Friday 20 July 2018

JEH 69/3: World Christianities Prize revisited

My usual practice with a new issue of JEH is arbitrarily to single out one article, but this is a special occasion. Since I took up the co-editorship in 2014, one of our concerns has been to balance out our coverage of the global history of Christianity. We are very strong on European and especially British history, which is wonderful, but there is more to the subject than just that and we’re hoping to encourage historians with a different geographical focus to think of us for placing their best articles. So amongst various other things, we decided to launch a prize, running parallel to the longer-standing Eusebius Prize for early church history. The World Christianities Essay Prize of £500 (partly sponsored by the estimable Cambridge Centre for Christianity Worldwide) is awarded to the best essay on any subject relating to the history of Christianity outside Europe and North America since the year 700. Naturally we expect that the majority of submissions will concentrate on the last couple of centuries, but we are very open to early items too.

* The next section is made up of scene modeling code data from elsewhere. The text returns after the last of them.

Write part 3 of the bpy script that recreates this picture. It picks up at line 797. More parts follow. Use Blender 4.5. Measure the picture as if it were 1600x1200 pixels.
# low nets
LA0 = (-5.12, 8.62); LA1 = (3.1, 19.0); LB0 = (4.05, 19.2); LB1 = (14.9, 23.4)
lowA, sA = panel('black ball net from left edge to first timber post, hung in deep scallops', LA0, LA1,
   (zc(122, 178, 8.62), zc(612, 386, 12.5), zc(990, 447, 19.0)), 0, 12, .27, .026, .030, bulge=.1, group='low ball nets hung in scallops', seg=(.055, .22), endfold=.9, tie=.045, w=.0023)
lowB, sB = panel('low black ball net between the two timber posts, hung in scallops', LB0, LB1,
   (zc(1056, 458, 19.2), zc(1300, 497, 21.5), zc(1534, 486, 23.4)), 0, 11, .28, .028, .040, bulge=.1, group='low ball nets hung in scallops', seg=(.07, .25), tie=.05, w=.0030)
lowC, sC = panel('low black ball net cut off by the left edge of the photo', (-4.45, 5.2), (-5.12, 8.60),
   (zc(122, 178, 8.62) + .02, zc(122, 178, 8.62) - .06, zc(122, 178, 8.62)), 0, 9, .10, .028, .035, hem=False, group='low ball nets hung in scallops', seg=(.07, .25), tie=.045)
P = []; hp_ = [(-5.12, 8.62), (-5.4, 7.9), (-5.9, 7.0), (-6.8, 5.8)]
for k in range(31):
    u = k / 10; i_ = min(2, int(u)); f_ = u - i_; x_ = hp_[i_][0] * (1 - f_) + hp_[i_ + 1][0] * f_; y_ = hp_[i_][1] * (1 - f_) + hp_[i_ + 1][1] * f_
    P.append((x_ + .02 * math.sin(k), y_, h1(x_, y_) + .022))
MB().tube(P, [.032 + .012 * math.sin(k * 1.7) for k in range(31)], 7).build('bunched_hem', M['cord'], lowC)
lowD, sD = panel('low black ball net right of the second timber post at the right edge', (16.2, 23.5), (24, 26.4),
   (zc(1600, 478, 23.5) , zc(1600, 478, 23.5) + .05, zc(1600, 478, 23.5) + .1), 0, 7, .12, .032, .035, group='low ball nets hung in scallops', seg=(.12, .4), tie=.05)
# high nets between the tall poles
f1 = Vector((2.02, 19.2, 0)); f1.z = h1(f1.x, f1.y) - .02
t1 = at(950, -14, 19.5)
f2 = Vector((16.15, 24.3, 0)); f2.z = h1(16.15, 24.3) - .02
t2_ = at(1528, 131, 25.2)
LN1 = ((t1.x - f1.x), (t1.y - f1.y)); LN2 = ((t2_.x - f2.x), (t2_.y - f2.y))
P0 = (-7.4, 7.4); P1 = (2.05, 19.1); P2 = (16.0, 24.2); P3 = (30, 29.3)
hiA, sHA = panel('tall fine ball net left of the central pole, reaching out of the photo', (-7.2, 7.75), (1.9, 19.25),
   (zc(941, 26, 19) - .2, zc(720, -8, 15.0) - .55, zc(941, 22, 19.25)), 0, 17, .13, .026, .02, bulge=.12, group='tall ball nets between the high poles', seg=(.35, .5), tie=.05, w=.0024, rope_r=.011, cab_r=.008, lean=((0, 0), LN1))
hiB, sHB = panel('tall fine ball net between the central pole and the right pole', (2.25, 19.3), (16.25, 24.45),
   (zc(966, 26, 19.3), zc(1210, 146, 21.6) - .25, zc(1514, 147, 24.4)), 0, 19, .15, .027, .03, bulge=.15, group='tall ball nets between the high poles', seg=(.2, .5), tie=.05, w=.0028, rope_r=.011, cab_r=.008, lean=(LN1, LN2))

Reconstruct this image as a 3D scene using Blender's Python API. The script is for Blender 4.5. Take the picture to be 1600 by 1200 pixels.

Anyway, we ran the competition in 2017 for the first time, had a very pleasing 14 entries, and the five-member panel agreed to award the inaugural prize to Pedro Feitoza for his essay on the Imprensa evangelica, a Protestant newspaper in Brazil which ran from 1864-92. It’s a lovely piece on how Brazil’s tiny Protestant minority managed to insert itself into the public sphere and present a particular, modern image of itself during crucial decades in Brazilian history (covering, amongst other things, the abolition of slavery, a subject on which the Imprensa evangelica remained deliberately silent until the debate was almost over). That first prize essay is now in print in the July number of the Journal.

Just as pleasing is the fact that it was a close-run thing. Two other outstanding essays were serious contenders for the first prize, both of them due to appear in forthcoming numbers – Laura Rademaker’s study of the Catholic mission to the Tiwi islanders off Australia’s north coast (or, as she would have it, of the islanders’ mission to their Catholic priests), and Jason Bruner’s article on hearing voices in the East African Revival. Either of them could have won.

And while I’m enjoying myself, I think I also notice an uptick in general submissions with a global outlook – I’ve not seen the stats for the current year yet so I may be imagining things, but it looks that way to me.

BUT ... one thing is inescapable: the submission rate for the 2018 prize (the result will be announced soon) was quite sharply down. So please, anyone who is interested in getting a prize on their CV and £500 in their pockets, and also with helping the Journal achieve our noble purpose, get writing. The deadline for the 2019 prize is 31 March.